A maior beneficiada foi a Embraer, que teve até hoje financiamentos do BNDES no valor total de US$ 20,5 bilhões (R$ 72 bilhões) para a compra de aeronaves por entes estrangeiros (como governos, Forças Armadas ou empresas aéreas).

Em segundo lugar, aparecem as grandes empreiteiras nacionais, que tiveram R$ 10,5 bilhões em serviços de engenharia no exterior pagos com empréstimos do BNDES a outros países nos últimos 17 anos (desde que essa linha de crédito específica existe), segundo o banco de fomento. Destes recursos, 99% foram concentrados nas cinco grandes empreiteiras envolvidas na Operação Lava Jato: Odebrecht, Camargo Corrêa, Andrade Gutierrez, OAS e Queiroz Galvão.

Atualmente, dos recursos emprestados no exterior para contratação das empreiteiras brasileiras, cerca de US$ 4 bilhões ainda estão em aberto, escorados no FGE. Outros cerca de US$ 2 bilhões são juros das operações, dos quais cerca de US$ 750 milhões já estão pagos. Outros US$ 6 bilhões financiaram a exportação de bens de capital, como máquinas agrícolas e veículos. 
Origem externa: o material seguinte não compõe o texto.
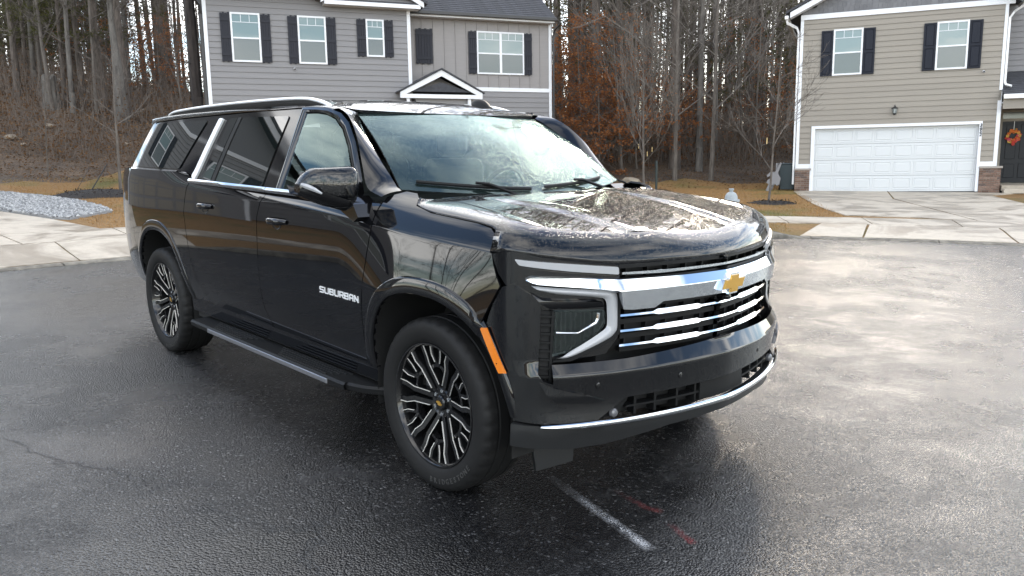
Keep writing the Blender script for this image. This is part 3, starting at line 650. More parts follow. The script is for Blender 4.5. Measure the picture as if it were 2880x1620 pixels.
# wreath on the front door
wr = empty('door_wreath', M2 @ Vector((6.07, 1.44, z(2.21))), a2, 'round wreath of orange, red and yellow silk flowers on the front door', 'wreath'); 
bs = []
for k in range(25): a = 2 * math.pi * k / 24; bs.append((.17 * math.cos(a), 0, .17 * math.sin(a)))
MB().tube(bs, .035, 6, False).out('ring', simple('wreath_twig', (.10, .05, .02), .9), wr)
FLC = [simple('flower_%s' % n, c, .7) for n, c in (('orange', (.55, .14, .02)), ('red', (.42, .03, .02)), ('pink', (.45, .05, .12)), ('yellow', (.50, .36, .06)), ('leaf', (.14, .15, .03)))]
for k in range(64):
    a = random.uniform(0, 6.283); r_ = .17 + random.gauss(0, .032); mt = FLC[random.choice((0, 0, 0, 1, 1, 2, 3, 4))]; fl = MB(); px, pz = r_ * math.cos(a), r_ * math.sin(a); s_ = random.uniform(.025, .045); py = -.03 - random.uniform(0, .02)
    for q in range(6):
        b = q * 1.047 + k; u, v_ = math.cos(b), math.sin(b); fl.add([(px, py, pz), (px + u * s_ - v_ * s_ * .45, py - .012, pz + v_ * s_ + u * s_ * .45), (px + u * s_ * 1.2, py - .006, pz + v_ * s_ * 1.2), (px + u * s_ + v_ * s_ * .45, py - .012, pz + v_ * s_ - u * s_ * .45)], [(0, 1, 2, 3)])
    fl.out('flower', mt, wr)
bx('hanger', wr, GUTW, -.008, .008, -.012, -.006, .17, .49)
# ---- house across the left-hand driveway: outside the frame, seen only in the SUV's glass and paint
def side_house(name, az, d, rz, label, wallm, mirror=1):
    x, y = pol(az, d); hb = empty(name, (x, y, ghf(x, y)), rz, label, 'house'); hb.scale = (1.12, 1.12, 1.05)
    wq = bx('wall', hb, wallm, -1.6, 4.6, 0, 9, -.3, 5.75); wq2 = bx('wall', hb, wallm, -6.2, -1.6, 1.6, 9, -.3, 5.3); siding(wq, wallm, -1.6, 4.6, 2.4, 5.7, 0); siding(wq2, wallm, -6.2, -1.62, .2, 5.2, 1.6)
    g_ = bx('garage_door', hb, SIDE1, -.9, 4.0, -.03, .0, 0, 2.2)
    for r in range(4):
        for c in range(8): MB().bbox(-.88 + c * .612, -.35 + c * .612, -.042, -.0305, .06 + r * .55, .48 + r * .55, .01).out('raised_panel', SIDE2, g_)
    bx('band', hb, TRIM, -1.7, 4.7, -.05, .0, 5.7, 5.86); bx('corner_board', hb, TRIM, -1.62, -1.5, -.03, .0, 0, 5.7); bx('corner_board', hb, TRIM, 4.5, 4.62, -.03, .0, 0, 5.7)
    for a, b in ((2.7, 3.7), (-.4, .6)):
        window(hb, a, b, 3.75, 5.2, -.02); shutter_panels(hb, a - .4, a - .02, 3.75, 5.2, -.02); shutter_panels(hb, b + .02, b + .4, 3.75, 5.2, -.02)
    for c, d_ in ((3.4, 4.9), (.9, 2.4)): window(hb, -5.0, -3.2, c, d_, 1.58, 2); shutter_panels(hb, -5.4, -5.02, c, d_, 1.58); shutter_panels(hb, -3.18, -2.8, c, d_, 1.58)
    MB().prism([(-1.6, 5.7), (4.6, 5.7), (1.5, 8.1)], 0, .06, Matrix(((1, 0, 0, 0), (0, 0, 1, 0), (0, 1, 0, 0), (0, 0, 0, 1)))).out('gable_face', SHAKE, hb, fixn=True)
    for s in (-1, 1):
        Mr = Matrix(((1, 0, 0, 1.5), (0, 0, 1, -.4), (0, 1, 0, 5.6), (0, 0, 0, 1)))
        MB().prism([(s * 3.5, -.05), (s * 3.5, .17), (0, 2.72), (0, 2.5)], 0, .07, Mr).out('rake_board', TRIM, hb, fixn=True); MB().prism([(s * 3.6, .1), (s * 3.6, .18), (0, 2.85), (0, 2.75)], -.04, 9.4, Mr).out('roof', SHING, hb, fixn=True)
    roof_slope(hb, -6.5, -1.4, 1.1, 5.2, 5.3, 7.4); roof_slope(hb, -6.5, -1.4, 9.4, 5.2, 5.3, 7.4); bx('fascia', hb, TRIM, -6.5, -1.7, 1.05, 1.1, 5.1, 5.25)
    return hb
side_house('house', 196.5, 11.2, math.radians(196 - 90 + 3), 'grey house beyond the left driveway, reflected in the SUV windows', SIDE1)
side_house('house', 246, 18, math.radians(246 - 90), 'grey house across the cul-de-sac, reflected low in the SUV doors', SIDE1)
# ------------------------------------------------------------------ trees and plants
def bark(name, c0, c1, sc=9):
    t = NT(name); v = t.map((1, 1, .22)); a = t.noise(sc, 6, .7, v); t.col(t.mix(t.ramp(a, [(.35, 0.0), (.65, 1.0)]), c0, c1)).rough(.95).nrm(t.bump(a, .9, .03)); return t.m
PBARK = bark('pine_bark', (.05, .041, .034), (.14, .115, .096)); GBARK = bark('grey_bark', (.07, .063, .055), (.17, .155, .137), 5); TWIG = bark('twig_bark', (.075, .063, .053), (.16, .14, .12))
def leafm(name, cols, trans=.35, rough=.6):
    t = NT(name); g_ = t.n('NewGeometry'); c = t.ramp(g_.outputs['Random Per Island'], [(i / max(1, len(cols) - 1), c) for i, c in enumerate(cols)])
    t.t.nodes.remove(t.b); d = t.n('BsdfDiffuse'); tr = t.n('BsdfTranslucent'); t.l(c, d.inputs[0]); t.l(c, tr.inputs[0]); m = t.n('MixShader'); m.inputs[0].default_value = trans; t.l(d.outputs[0], m.inputs[1]); t.l(tr.outputs[0], m.inputs[2]); t.l(m.outputs[0], t.o.inputs[0]); return t.m
NEED = leafm('pine_needles', [(.045, .048, .02), (.085, .09, .036), (.13, .125, .05)], .4)
ORNG = leafm('beech_leaves', [(.17, .07, .033), (.34, .14, .06), (.25, .10, .042), (.42, .20, .085)], .5)
BROWN = leafm('dead_leaves', [(.08, .052, .032), (.16, .09, .048), (.12, .072, .042), (.21, .125, .062)], .2); BRUSHM = simple('brush_stems', (.12, .096, .078), .95, orand=.2)
class Tri:
    def __init__(s): s.V = []; s.F = []
    def leaf(s, p, sz, asp=.6, flat=.0):
        a = Vector((random.gauss(0, 1), random.gauss(0, 1), random.gauss(0, 1 - flat))).normalized(); b = a.orthogonal().normalized(); b = Matrix.Rotation(random.uniform(0, 6.28), 3, a) @ b
        if flat: b = Vector((b.x, b.y, b.z * (1 - flat))).normalized()
        n = len(s.V); s.V += [tuple(p), tuple(p + a * sz * .5 + b * sz * asp * .5), tuple(p + a * sz), tuple(p + a * sz * .5 - b * sz * asp * .5)]; s.F.append((n, n + 1, n + 2, n + 3))
    def needle(s, p, d, L, w_):
        b = d.orthogonal().normalized(); b = Matrix.Rotation(random.uniform(0, 6.28), 3, d) @ b; n = len(s.V); s.V += [tuple(p - b * w_), tuple(p + b * w_), tuple(p + d * L)]; s.F.append((n, n + 1, n + 2))
    def stem(s, p0, p1, r):
        d = (p1 - p0).normalized(); a = d.orthogonal().normalized(); b = d.cross(a); n = len(s.V)
        for p, q in ((p0, r), (p1, r * .45)):
            for k in range(3): an = k * 2.094; s.V.append(tuple(p + (a * math.cos(an) + b * math.sin(an)) * q))
        for k in range(3): s.F.append((n + k, n + (k + 1) % 3, n + 3 + (k + 1) % 3, n + 3 + k))
    def out(s, name, mat, parent=None): return mesh(name, s.V, s.F, mat, parent)
def rv(s=1): return Vector((random.gauss(0, s), random.gauss(0, s), random.gauss(0, s)))
def trunk_mesh(H, r, lean=.02, n=9, flare=1.35):
    P = []; R = []; p = Vector((0, 0, -.3)); d = Vector((random.gauss(0, lean), random.gauss(0, lean), 1))
    for i in range(13):
        q = i / 12; P.append(p.copy()); R.append(r * ((1 - q) ** .75 * .9 + .06) * (flare if i == 0 else 1 + (flare - 1) * .3 * (i == 1))); p = p + (d + Vector((random.gauss(0, lean * .6), random.gauss(0, lean * .6), 0))) * (H / 12)
    return P, R
def at_h(P, f): x = f * (len(P) - 1); i = min(int(x), len(P) - 2); return P[i].lerp(P[i + 1], x - i)
def pine_proto(H, r, low, dens):
    P, R = trunk_mesh(H, r, .012); tk = MB().tube(P, R, 9); tr = Tri(); nd = Tri()
    for i in range(dens):
        f = low + (1 - low) * random.random() ** .8; p = at_h(P, f); a = random.uniform(0, 6.28); L = (1 - f) * 2.6 + random.uniform(.5, 1.3); d = Vector((math.cos(a), math.sin(a), random.uniform(-.15, .45))).normalized(); e = p + d * L; tr.stem(p, e, .022)
        for k in range(7):
            q = p.lerp(e, random.uniform(.35, 1.05)) + rv(.16)
            if k < 3: tr.stem(p.lerp(e, .4 + .2 * k), q, .008)
            for m in range(11): nd.needle(q, (rv() + d * .6 + Vector((0, 0, .3))).normalized(), random.uniform(.16, .30), .013)
    for i in range(26):      # dead lower limbs
        f = random.uniform(.10, low + .15); p = at_h(P, f); a = random.uniform(0, 6.28); L = random.uniform(.4, 1.5); e = p + Vector((math.cos(a), math.sin(a), random.uniform(-.3, .3))) * L; tr.stem(p, e, .012)
        for k in range(2): tr.stem(p.lerp(e, .6), e + rv(.25), .006)
    n0 = len(tk.V); tk.V += tr.V; tk.F += [tuple(i + n0 for i in f) for f in tr.F]
    return tk.out('trunk', PBARK, None, True), nd.out('crown', NEED)
def branch(tri, p, d, L, r, lev, up=.15, leaf=None, tips=None):
    segs = 3; 
    for i in range(segs):
        q = p + d * (L / segs); tri.stem(p, q, max(r * (1 - i / segs * .5), .004)); 
        if lev > 0:
            for k in range(2 if lev > 1 else 3):
                nd = (d + rv(.55) + Vector((0, 0, up))).normalized(); branch(tri, q, nd, L * random.uniform(.45, .68), r * .5, lev - 1, up, leaf, tips)
        p = q; d = (d + rv(.13) + Vector((0, 0, up * .4))).normalized()
    if tips is not None: tips.append(p)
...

Empreiteiras geraram ao menos 350 mil empregos, diz BNDES

Obras de empreiteiras no exterior geraram 350 mil empregos no Brasil, diz BNDES Imagem: iStock

Para o BNDES, o empréstimo a outros países para comprar produtos e serviços brasileiros vale a pena. "Essas operações são altamente rentáveis para o BNDES, do ponto de vista do acionista do banco, que é a União", afirma Leonardo Pereira, superintendente de Comércio Exterior do BNDES em entrevista ao UOL.

Ele afirma que dos US$ 37 bilhões desembolsados pelo banco até hoje para entes estrangeiros, US$ 36,7 bilhões já foram recuperados pelo banco, entre juros e o principal da dívida. O saldo a receber é de US$ 10,3 bilhões.

"O resultado financeiro, no entanto, não é o principal benefício deste fomento", afirma Pereira. "Por trás do serviço ou produto exportado, tem toda uma cadeia de produção de fornecimento e produção. Em uma hidrelétrica, por exemplo, além da construção, engenheiros e projetos em si, você precisa de inúmeros equipamentos como geradores, transformadores, fios, suportes, computadores... Tudo isso não é a empreiteira contratada no exterior que produz. São outras empresas nacionais que produzem isso tudo e fornecem para as empresas que estão exportando o serviço", diz Pereira.

Ele diz que, quando o BNDES financia uma exportação dessa forma, obriga que todos os produtos e soluções sejam fornecidos por empresas brasileiras.

Segundo o executivo, apenas os serviços de engenharia prestados pelas empreiteiras no exterior geraram entre 350 mil e 450 mil empregos no Brasil, em 4.044 empresas de diversos setores. "Deste total, 70% empresas de pequeno e médio porte, é um resultado muito importante", diz o superintendente. 

"Além de gerar a entrada de dólares no mesmo valor que estamos financiando mais juros, gera também empregos de médio e alto valor agregado. Esse é o resultado dessa compilação inédita que devemos divulgar em breve", afirma.

Para Sérgio Lazzarini, professor de estratégia do Insper, a questão é mais complicada que isso. "Dizer que criou quase meio milhão de empregos é muito bom, mas o que eles [o BNDES] deveriam explicar é se valeu a pena: quantos empregos desses teriam sido criados se todo esse dinheiro tivesse sido investido no Brasil em vez de ser emprestado a outros países? Para isso ainda não há resposta."

Mais de 90 países têm mecanismo de apoio à exportação

O MSC Zoe, maior navio de contêineres do mundo, no porto de Hamburgo (Alemanha): maioria dos países possui um "BNDES" para fomentar exportações Imagem: Markus Scholz/EPA/EFE

Tanto o BNDES como o Ministério da Fazenda ressaltam que os incentivos à exportação, da forma feita aqui, não são invenção brasileira. Mais de 90 países contam com agências ou bancos de crédito à exportação no mundo, incluindo Estados Unidos e China, e são vinculados a governos que garantem os empréstimos.

"Empresas que exportam tendem a ser mais produtivas, a pagar maiores salários e serem mais inovadoras. É normal que haja indenizações em fundos garantidores. O importante para o programa é que o conjunto das operações seja superavitário. Os prêmios do FGE foram pagos pelos garantidos --não pelo contribuinte brasileiro-- e têm sido suficientes para cobrir as despesas", afirmou o Ministério da Fazenda, por meio de sua assessoria de imprensa.